▸ **Set task**
Quote all lines below exactly. Images stay out.

▸ **Data provided**
■ ■ ■ ■ ■
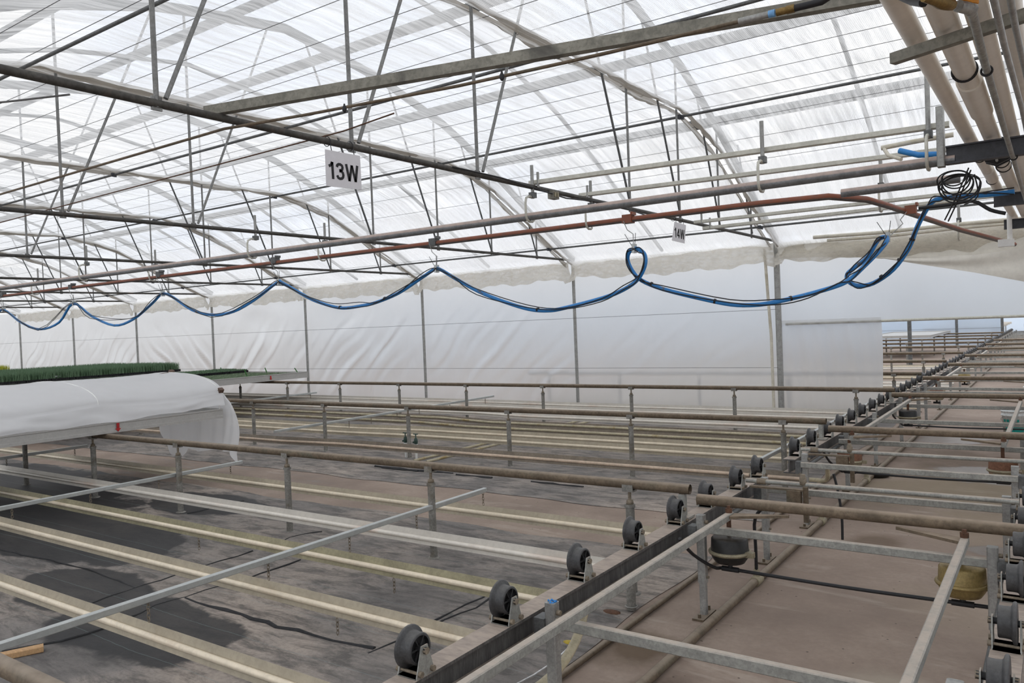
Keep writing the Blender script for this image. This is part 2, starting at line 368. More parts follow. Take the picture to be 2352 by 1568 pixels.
def seam(parent, pts, r=.012, jag=.015):
    P = []
    for (a, b), (c, d) in zip(pts, pts[1:]):
        A = pz(a, b, .012); B = pz(c, d, .012); n = max(2, int((B - A).length / .12))
        P += [A.lerp(B, i / n) + Vector((random.uniform(-jag, jag), random.uniform(-jag, jag), 0)) for i in range(n)]
    P.append(pz(*pts[-1], .012))
    mb = MB(); mb.tube(P, [r * random.uniform(.5, 1.2) for _ in P], 5); return mb.build('frayed_seam', M['rope'], parent)
for pts, r in (([(430, 1373), (480, 1392), (560, 1412), (640, 1440), (720, 1458), (860, 1490)], .016), ([(0, 1262), (70, 1278), (180, 1300), (310, 1350)], .008),
               ([(0, 1500), (130, 1475), (250, 1440), (360, 1390), (430, 1370), (560, 1330), (690, 1285)], .012), ([(210, 1384), (330, 1345), (470, 1300), (580, 1265)], .009),
               ([(620, 1262), (660, 1235), (690, 1228), (740, 1222)], .012), ([(930, 1450), (1010, 1420), (1130, 1360)], .008), ([(985, 1440), (1090, 1395), (1160, 1355)], .01),
               ([(430, 1180), (560, 1150)], .01), ([(850, 1500), (920, 1470), (990, 1435)], .008), ([(860, 1070), (960, 1082)], .018)):
    seam(gc1, pts, r)
for pts, r in (([(880, 1073), (960, 1081), (1040, 1087)], .02), ([(1050, 1090), (1130, 1098)], .018), ([(1220, 1106), (1340, 1118)], .016)):
    seam(gc2, pts, r)

roof = MB()
def arch_roof(yc):
    roof.grid(lambda u, v: (XL + (XR - XL) * u, yc + (v - .5) * 14.08, prof(ARCH, YM + (v - .5) * 14.08) + .07), 4, 32)
for k in (-1, 0, 1, 2, 3): arch_roof(YM + k * 14.08)
struct(roof.build('ceiling', M['roof']))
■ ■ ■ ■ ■
▸ **In response**
Keep writing the Blender script for this image. This is part 2, starting at line 368. More parts follow. Take the picture to be 2352 by 1568 pixels.
def seam(parent, pts, r=.012, jag=.015):
    P = []
    for (a, b), (c, d) in zip(pts, pts[1:]):
        A = pz(a, b, .012); B = pz(c, d, .012); n = max(2, int((B - A).length / .12))
        P += [A.lerp(B, i / n) + Vector((random.uniform(-jag, jag), random.uniform(-jag, jag), 0)) for i in range(n)]
    P.append(pz(*pts[-1], .012))
    mb = MB(); mb.tube(P, [r * random.uniform(.5, 1.2) for _ in P], 5); return mb.build('frayed_seam', M['rope'], parent)
for pts, r in (([(430, 1373), (480, 1392), (560, 1412), (640, 1440), (720, 1458), (860, 1490)], .016), ([(0, 1262), (70, 1278), (180, 1300), (310, 1350)], .008),
               ([(0, 1500), (130, 1475), (250, 1440), (360, 1390), (430, 1370), (560, 1330), (690, 1285)], .012), ([(210, 1384), (330, 1345), (470, 1300), (580, 1265)], .009),
               ([(620, 1262), (660, 1235), (690, 1228), (740, 1222)], .012), ([(930, 1450), (1010, 1420), (1130, 1360)], .008), ([(985, 1440), (1090, 1395), (1160, 1355)], .01),
               ([(430, 1180), (560, 1150)], .01), ([(850, 1500), (920, 1470), (990, 1435)], .008), ([(860, 1070), (960, 1082)], .018)):
    seam(gc1, pts, r)
for pts, r in (([(880, 1073), (960, 1081), (1040, 1087)], .02), ([(1050, 1090), (1130, 1098)], .018), ([(1220, 1106), (1340, 1118)], .016)):
    seam(gc2, pts, r)

roof = MB()
def arch_roof(yc):
    roof.grid(lambda u, v: (XL + (XR - XL) * u, yc + (v - .5) * 14.08, prof(ARCH, YM + (v - .5) * 14.08) + .07), 4, 32)
for k in (-1, 0, 1, 2, 3): arch_roof(YM + k * 14.08)
struct(roof.build('ceiling', M['roof']))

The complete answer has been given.